Iba a ser una Ley de Consulta, atendiendo a cómo se enunció en primera instancia semanas atrás, pero la propuesta de EH Bildu de proyecto de norma autonómica ha adquirido la amplia nomenclatura de Ley de Empoderamiento de la Ciudadanía. Es un concepto difuso el de empoderamiento. Lo han hecho así los propios dicursos políticos que se han apropiado de él desde la izquierda antisistema hasta la nueva derecha liberal. La sospecha no está en el término en sí, puesto que la democracia participativa es un procedimiento de implicación del ciudadano en sus responsabilidades públicas como miembro de una comunidad más allá de la mera práctica del sufragio.
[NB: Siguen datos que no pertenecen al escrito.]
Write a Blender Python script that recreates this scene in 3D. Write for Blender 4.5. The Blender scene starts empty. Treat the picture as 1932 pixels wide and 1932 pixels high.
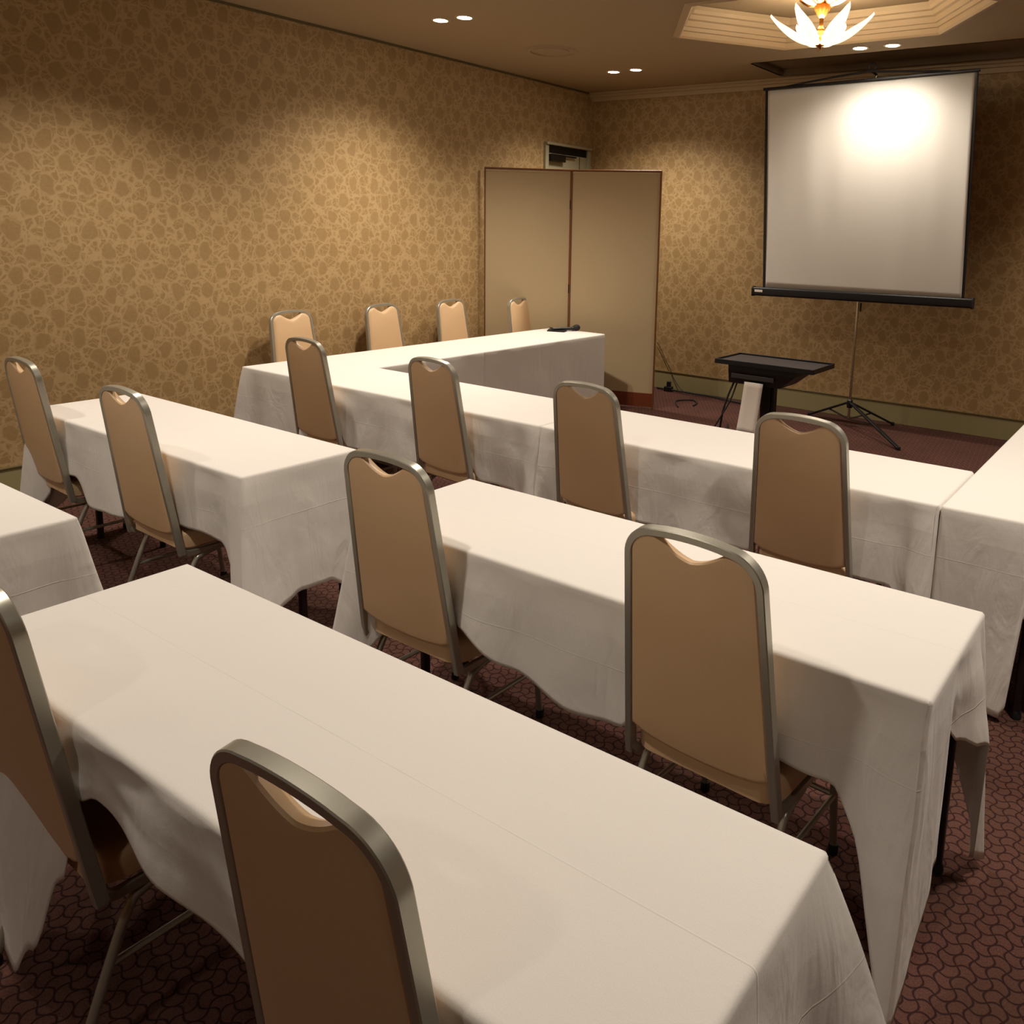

Lo sospechoso es que en muchas ocasiones se demanda la participación como procedimiento para enmendar total o parcialmente las políticas desarrolladas por las instituciones surgidas del procedimiento representativo, como si éste fuera un elemento de menor calidad democrática. Este ha venido siendo argumento de quienes no han obtenido una representatividad suficiente para desarrollar sus políticas unilateralmente. No se libera de esa sospecha la propuesta de EH Bildu, que identifica en su preámbulo a la consulta como vía de expresión del principio democrático, lo cual es innegable, pero la adorna de un cierto halo de concepto absoluto y casi excluyente sobre otras fórmulas igualmente expresivas del principo democrático, como es la institucionalización de la práctica política.

Una Ley de Consulta es un anhelo legítimo y una norma de participación ciudadana es una herramienta útil. Lo era hace siete años cuando la promulgó el gobierno de Juan José Ibarretxe y fue tumbada por el Tribunal Constitucional pese a que también aquella se amparó en las resoluciones del Consejo de Europa sobre la idoneidad de las consultas populares y en el marco legal del Estatuto, en aquel caso en su artículo 9. Y lo será en el futuro, si hay un desarrollo normativo específico, jurídicamente asentado y que goce de un consenso político amplio. La iniciativa unilateral y su vínculo a un criterio de improvisada oportunidad ligado el momento de debate generado en el caso catalán crean un serio problema de sostenibilidad y de adhesión.

Una legislación vasca sobre consultas, participación ciudadana, derecho a decidir o empoderamiento social requiere algo más profundo que una superposición de argumentos en torno a estas cuatro formulaciones, que no son una y trina como la Santísima Trinidad. Amalgamarlos es un ejercicio de confusión; vincularlos, como hizo ayer Arraiz, al objetivo de dar respuesta al “frente del no” que se conforma en los partidos españoles, es lastrar la iniciativa con una pátina de márketing. Si añadimos la reflexión contenida sobre la volundad de contemplar, si no impulsar, la confluencia de las comunidades vasca y navarra el error es completo. Ambas comunidades requieren de su procedimiento específico, incluso orientado hacia ese fin. Resulta de digestión igualmente difícil dictar desde el Parlamento de Gasteiz los parámetros para Nafarroa como lo sería importar desde allí los de la CAV. Le sobra ruido de urnas.